Saturday, February 11, 2012

1 cupcake, 2 cupcakes, 3 cupcakes, 4

Valentine's Day.
Ah yes.
Lovely.

I'm not supposed to hate on it.
And I've been pretty good about adhering to that resolution.
I know it's technically... 3 days away? But my sister and her friends decided to kick off the celebrations tonight.
I had to take part in tonight's festivities due to the venue... which happened to be my house.

The three lovely ladies decided to have a salmon dinner, followed by chocolatey dessert and some good ol' vino rojo.
I passed on the vino and opted for straight tequila shots... 'cause that's how I do... because nothing bores me quicker than wine.
And well... I more than overdosed on the chocolate desserts.

The chocolate overdosing began once the girls started man-bashing.
After the lovely dinner (which I bowed out of participating in), they each shared their stories of woe... and rather than share my own man-hating stories, I opted for stuffing my face with molten chocolate mini cupcakes.
My husband bores me... but it's like... we have a son... so... we're working on the marriage... even after I told him of my infidelity.
Oh my God... I'm associating with a cheater? I hate myself so hard right now. Cuuuuupcake!
Men are dogs. They just want fucking sluts. I'm sick of being a good girl.
Cuuuuuuuuuuupcaaaaaaaake!
If a dude were here right now... he'd be so fucking dead. FUCK MEN!
Whoa, there ladies... are there... any more cupcakes back there?

As if that wasn't enough, Momma wanted me to take shots with her in her room.
You don't have to ask me twice if tequila's ever involved. I have the esophagus of a 50-year-old mariachi singer... I will down that shit without flinching and I'll match you shot for shot when it comes to that.
So technically I'm buzzing hella hard right now AND I'm chocolate wasted.
However, as trashed as I got, I'm proud of myself for not participating in the man-bashing.

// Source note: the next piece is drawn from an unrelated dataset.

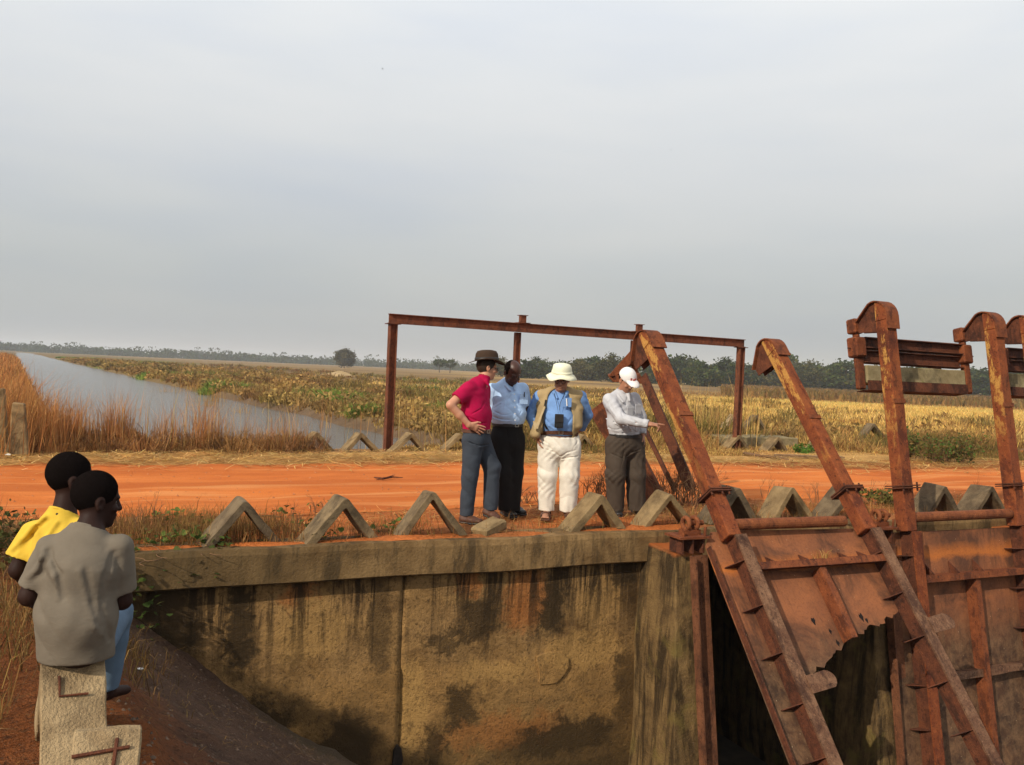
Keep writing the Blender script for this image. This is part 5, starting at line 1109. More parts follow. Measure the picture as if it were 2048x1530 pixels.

True, guys have cut me deep... and I'm hell of hurting over dudes... but... I can't lie: I love them. They make my world go round. They make me smile. They make me... enjoy my time on Earth, shit, they help me keep my feet ON Earth (as in, like, not get carried away with my lofty dreams... not that they're the reason why I don't commit suicide. No no, not like that. They just help keep me grounded).

And while I HONESTLY feel that I will never find my other half... that my "lobster" has been caught in some fishery... that my Prince Charming was trampled to death by a minotaur...
I can't bring myself to hate on men... at least not while in the presence of a group of girls.
Sure, a lot of male behavior drives me ape-shit, but to go from that to "I'm done associating with guys!" is a bit too drastic. I don't have the heart to rip them to shreds in front of my kind.

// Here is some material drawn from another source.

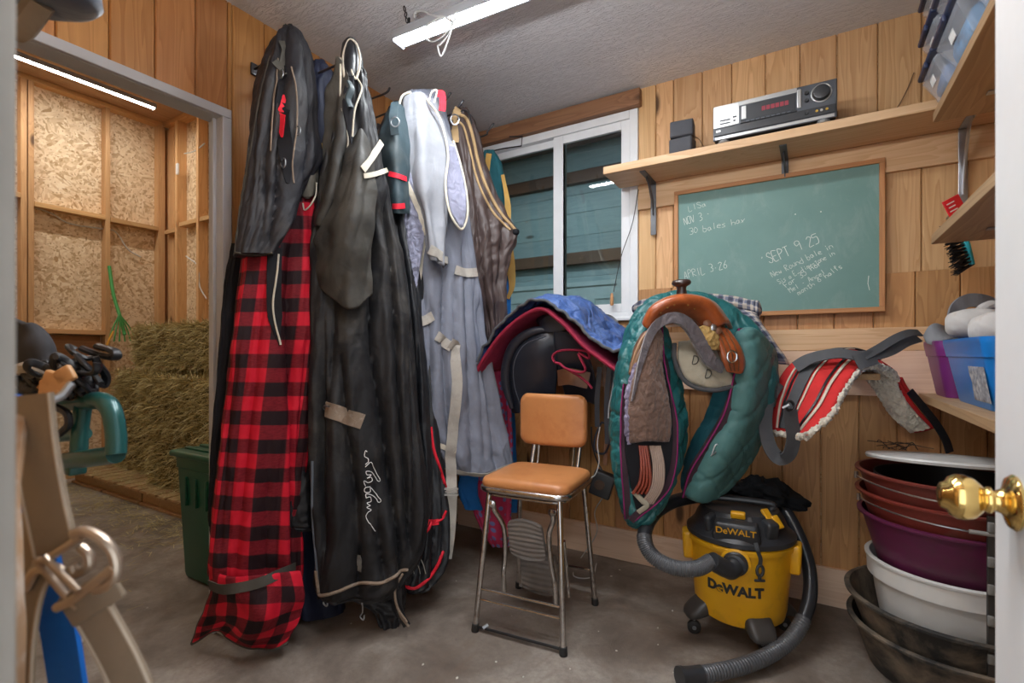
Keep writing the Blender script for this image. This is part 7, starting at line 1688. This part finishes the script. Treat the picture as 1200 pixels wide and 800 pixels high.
# green fork handle + hay net
GRN = mat('bright_green_plastic', (.05, .30, .07), .45)
t = empty('hay_fork', P(135, 395, 4.5), 'bright green handled fork leaning behind the hay bales', 'fork')
m = MB(); m.tube([PX(128, 312, HX + .14), PX(133, 345, HX + .25), PX(141, 372, HX + .36), PX(146, 392, HX + .45)], .014, 10, smooth=24); m.build('handle', GRN, t)
for k in range(6):
    m = MB(); a = PX(140, 368, HX + .42); m.tube([a, PX(132 + k * 4.2, 385, HX + .44), PX(127 + k * 6.5, 400, HX + .46)], .006, 7, smooth=14); m.build('tine', GRN, t)
m = MB(); m.tube([PX(133, 388, HX + .5), PX(127, 400, HX + .5), PX(123, 412, HX + .5)], .014, 8, smooth=14, flat=.5); tag(m.build('yellow_tag', mat('amber_plastic', (.75, .35, .03), .5)), 'amber strap beside the green fork at the left end of the top bale', 'strap')
# green wheeled bin
GBN = mat('dark_green_bin', (.006, .085, .045), .38, var=.12, spec=.5)
bc = V((-2.50, 1.44, 0)); t = empty('green_bin', bc, 'dark green lidded bin standing behind the grey door casing', 'bin')
bh = .60; rings = []
for k, z in ((.84, .012), (.86, .03), (.95, .45), (.97, .545), (1.0, .55), (1.0, bh)):
    pts = []
    for qx, qy, a0 in ((1, 1, 0), (-1, 1, 90), (-1, -1, 180), (1, -1, 270)):
        for j in range(6): a = R(a0 + 18 * j); pts.append(bc + V((qx * (.195 * k - .03) + math.cos(a) * .03, qy * (.195 * k - .03) + math.sin(a) * .03, z)))
    rings.append(pts)
m = MB(); m.loft(rings); m.build('body', GBN, t, smooth=40)
m = MB(); m.rbox(bc + V((0, 0, bh + .016)), (.425, .425, .03), .012); m.build('lid', GBN, t)
for k in range(5): m = MB(); m.rbox(bc + V((0, -.14 + k * .07, bh + .036)), (.36, .03, .012), .005); m.build('lid_rib', GBN, t)
for x_ in (-.09, .0, .09): m = MB(); m.rbox(bc + V((x_, -.186, .44)), (.012, .02, .14), .004); m.build('side_rib', GBN, t)
# light-coloured cord looped over the strip light
WC = mat('grey_white_cord', (.42, .42, .42), .45)
t = empty('lamp_cord', P(520, 30, 1.95), 'grey power cord tied in loose loops hanging from the ceiling strip light', 'cord')
tz = 1.96
m = MB(); m.tube([P(x, y, z) for x, y, z in ((531, 27, 1.93), (520, 20, 1.93), (503, 28, 1.95), (496, 40, 1.95), (505, 49, 1.94), (517, 44, 1.93), (526, 34, 1.92), (531, 26, 1.92), (526, 40, 1.92), (516, 52, 1.92), (513, 55, 1.92), (517, 66, 1.92), (524, 50, 1.92), (531, 27, 1.92))], .0032, 8, smooth=130); m.build('lower_loops', WC, t)
m = MB(); m.tube([P(x, y, z) for x, y, z in ((531, 27, 1.92), (536, 10, 1.93), (545, 2, 1.93), (551, 8, 1.92), (549, 18, 1.92), (538, 25, 1.92), (532, 18, 1.92), (540, 12, 1.92), (548, 12, 1.92))], .0032, 8, smooth=90); m.build('upper_loop', WC, t)
m = MB(); m.tube([P(486, 22, 2.02), P(487, 15, 2.02), P(496, 13, 2.0), P(506, 18, 1.98), P(520, 20, 1.94), P(531, 26, 1.93)], .005, 8, smooth=50); m.build('feed_cord', WC, t)
for k in range(2): m = MB(); c = P(530.5, 24 + k * 3, 1.92); m.tube([c + V((math.cos(a) * .009, math.sin(a) * .009, 0)) for a in [math.pi * q / 6 for q in range(12)]], .003, 6, closed=True); m.build('twist_tie', WC, t)
t = empty('hanging_chain', PZ(474, 8, ZC - .002), 'short dark chain hook holding the left end of the strip light', 'chain')
for k in range(5):
    c = PZ(474, 8, ZC - .002) + (V((-1.46, 1.585, ZC - .05)) - PZ(474, 8, ZC - .002)) * (k / 5); m = MB(); ax = V((1, 0, 0)) if k % 2 else V((0, 1, 0)); m.tube([c + ax * math.cos(a) * .006 + V((0, 0, math.sin(a) * .010 - .008)) for a in [math.pi * q / 6 for q in range(12)]], .002, 6, closed=True); m.build('link', BLKM, t)
# chips and specks on the floor
rd_ = random.Random(9)
lb = ['small pale chip of debris lying on the concrete floor']
for k in range(26):
    p = PZ(rd_.uniform(380, 960), rd_.uniform(650, 795), .0)
    if p.y > YB - .05 or p.x < XL + .3 or (abs(p.x - VC.x) < .25 and abs(p.y - VC.y) < .25): continue
    m = MB(); r_ = rd_.uniform(.002, .006); m.lathe([(0, 0), (r_, 0), (r_ * .8, r_ * .5), (0, r_ * .6)], p, n=7, sx=rd_.uniform(.6, 1.5)); o_ = m.build('debris_chip', mat('pale_chip', (.6, .58, .52), .8), label=lb[0], cat='debris', group='debris chips on the floor')
# ================================================================== LIGHT, CAMERA
def emit(name, c, s_):
    m_ = bpy.data.materials.new(name); m_.use_nodes = True; nt = m_.node_tree; nt.nodes.clear()
    o = nt.nodes.new('ShaderNodeOutputMaterial'); e = nt.nodes.new('ShaderNodeEmission'); e.inputs[0].default_value = (*c, 1); e.inputs[1].default_value = s_
    nt.links.new(e.outputs[0], o.inputs[0]); return m_
EM1 = emit('tube_glow', (.93, .97, 1), LAMP)
ALU = mat('lamp_housing', (.30, .31, .33), .4, var=.1)
def strip(a, b, z, label, mt, kids=True, w=.075, h=.045, housing=None, bare=False):
    a = V((a[0], a[1], z)); b = V((b[0], b[1], z)); d = (b - a); L = d.length; d.normalize(); ang = math.atan2(d.y, d.x)
    rot = Matrix.Rotation(ang, 3, 'Z'); c = (a + b) / 2
    t = empty('ceiling_light', c, label, 'light', 'strip lights')
    if bare:
        m = MB(); m.tube([a + d * .02, b - d * .02], .019, 20); m.build('tube', mt, t)
        for e_, k in ((a, 1), (b, -1)): 
            m = MB(); m.tube([e_, e_ + d * (.025 * k)], .022, 16); m.build('end_cap', ALU, t)
            m = MB(); m.tube([e_ + d * (.012 * k), V((e_.x + d.x * .012 * k, e_.y + d.y * .012 * k, ZC - .001))], .003, 6); m.build('hanger', BLKM, t)
        return t
    m = MB(); m.rbox(c + V((0, 0, h * .42)), (L, w * .98, h * .3), .008, rot); m.build('housing', housing or ALU, t)
    m = MB(); nrm = rot @ V((0, 1, 0)); rings = []
    for s_ in (-1, 1):
        ring = []
        for j in range(13):
            q = math.pi * j / 12; ring.append(c + d * (s_ * (L / 2 - .012)) + nrm * (math.cos(q) * w * .40) + V((0, 0, -h * .12 - math.sin(q) * h * .28)))
        rings.append(ring)
    m.loft(rings); m.build('diffuser', mt, t)
    for s_ in (-1, 1):
        m = MB(); m.box(c + nrm * (s_ * w * .46) + V((0, 0, h * .02)), (L - .02, w * .08, h * .62), rot); m.build('side_rail', housing or ALU, t, smooth=0)
    for s_ in (-1, 1):
        m = MB(); m.rbox(c + d * (s_ * (L / 2 - .006)) + V((0, 0, -.004)), (.012, w * .98, h * .95), .005, rot); m.build('end_cap', ALU, t)
    return t
lt = strip((-1.505, 1.555), (-.38, 1.61), ZC - .075, 'glowing strip light hung just below the textured ceiling, cord looped over it', EM1)
m = MB()
for q in ((-1.44, 1.558), (-.46, 1.606)): m = MB(); m.tube([V((q[0], q[1], ZC - .052)), V((q[0], q[1], ZC - .001))], .005, 6); m.build('hanger', BLKM, lt)
strip((-1.15, .80), (-.05, .74), ZC - .42, 'added fill tube hung out of view over the doorway end of the tack room', emit('added_fill_glow', (.95, .97, 1), LAMP * .75), bare=True)  # added lamp out of view, hung low to brighten the ceiling and room front
strip((-5.14, .5), (-5.14, 2.22), HZ - .09, 'long glowing strip light on the ceiling of the hay room', emit('hay_tube_glow', (1, .95, .88), LAMP * .75), w=.06)
strip((-3.2, .2), (-3.2, 1.6), HZ - .09, 'strip light on the near side of the hay room ceiling', emit('hay_tube_glow_2', (1, .95, .88), LAMP * .75), w=.06)
strip((-3.2, 3.9), (-1.2, 3.9), 3.2, 'strip light in the barn aisle beyond the window', emit('aisle_tube_glow', (.9, .97, 1), LAMP * .7), w=.08)
wd = bpy.data.worlds.new('World'); bpy.context.scene.world = wd; wd.use_nodes = True
wd.node_tree.nodes['Background'].inputs[0].default_value = (.86, .93, 1, 1); wd.node_tree.nodes['Background'].inputs[1].default_value = WORLD

cam = bpy.data.cameras.new('Camera'); co_ = bpy.data.objects.new('Camera', cam); col.objects.link(co_)
co_.location = CAM; co_.rotation_euler = (R(90), 0, math.atan2(SA, CA))
cam.sensor_width = 36; cam.lens = 36 * F_PX / 1200; cam.shift_y = (HOR - 400) / 1200; cam.clip_start = .02
cam.dof.use_dof = True; cam.dof.focus_distance = 2.2; cam.dof.aperture_fstop = 4.5
scn = bpy.context.scene; scn.camera = co_
scn.view_settings.view_transform = 'Standard'; scn.view_settings.look = 'None'; scn.view_settings.gamma = 1
scn.view_settings.exposure = EXPO; scn.view_settings.use_curve_mapping = False
scn.cycles.use_denoising = True; scn.cycles.max_bounces = 8; scn.cycles.diffuse_bounces = 5; scn.cycles.transparent_max_bounces = 12; scn.cycles.sample_clamp_indirect = 6
scn.cycles.caustics_reflective = False; scn.cycles.caustics_refractive = False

Men are funny. They're nice to look at. They have a story.
Does it hurt to know that I can't find one who will like me as much as I like him? Hell yeah. It hurts a lot... like a hot blade slicing longitudinally along my trachea. It has hurt my entire adolescence... and now my supposed "adulthood."
I'm a 26 (almost 27! Christ!) year old virgin... are you fucking kidding me? I feel a pang in my heart each time I see a couple holding hands... as much as I hate to admit it.
I bet that feels nice... to know... what that's like... to have someone hold on to you in public like that.
I continuously tell myself that I'll just settle for someone who likes me more than I like him... but that's impossible. My stupid heart doesn't allow it... because it isn't fair... to anyone.
Not too long ago, one of Kelley's friends said something incredibly sweet about me. It made me blush.
Kelley: To him, you're "the most beautiful girl in the world."
It helps me understand when the shoe's on the other foot... why the dudes I like can't like me in return. It makes me more compassionate, I guess.
It's flattering, and greatly appreciated... but just... not possible to be reciprocated.
You can't ask an olive tree to give you pears.

So, as my turn to "cheer" to "this miserable day" came up, what were my scathing comments? My story of woe? My famous last words?
... 5,600 miles... might as well be on the moon. Non-exisistent. All in here ::taps right temple three times with right index finger::

One... more... cupcake.
One too many fucking cupcakes...

And yes, this post took me about two extra hours to post... I had no idea it was this difficult to revise shit while under the influence (I usually just ignore shit and post away with reckless abandon. But not today. Tonight? No, sir. Not today. Tonight?).